Comparison of Methods for Determining Bulk Densities of Rocky Forest Soils

  1. Deborah S. Page-Dumroese ,
  2. Robert E. Brown,
  3. Martin F. Jurgensen and
  4. Glenn D. Mroz
  1. Rocky Mountain Research Station, 1221 S. Main, Moscow, ID 83843
    School of Forestry and Wood Products, Michigan Technological Univ., Houghton, MI 49931

Abstract

Abstract

Measurement of forest soil bulk density is often hampered by coarse fragments. In this study, five methods to determine total and fine bulk density and coarse-fragment content of a rocky forest soil in western Montana were evaluated. Two methods of core sampling (small and large diameter cylinders), two methods of soil excavation and volume determination (water and polyurethane foam), and a nuclear source moisture gauge were tested at two depths (0–10 cm and 10–20 cm) on a soil with a 35% slope and 45% rock content. In the surface 10 cm, total and fine soil bulk density values were greatest from the nuclear gauge.

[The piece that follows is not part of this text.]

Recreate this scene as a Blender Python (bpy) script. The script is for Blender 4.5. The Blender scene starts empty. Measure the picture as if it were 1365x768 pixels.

The two excavation techniques gave similar results. Volumetric rock-fragment content calculations using the small diameter cylinder were significantly lower than those using the other methods. At the 10- to 20-cm depth, all methods except the large diameter cylinder gave comparable results for total soil bulk density. The small diameter core method gave the highest estimate of fine bulk density at this depth. All methods are easy to use. Soil excavation using the polyurethane foam for volume determinations is the simplest method and has low standard errors.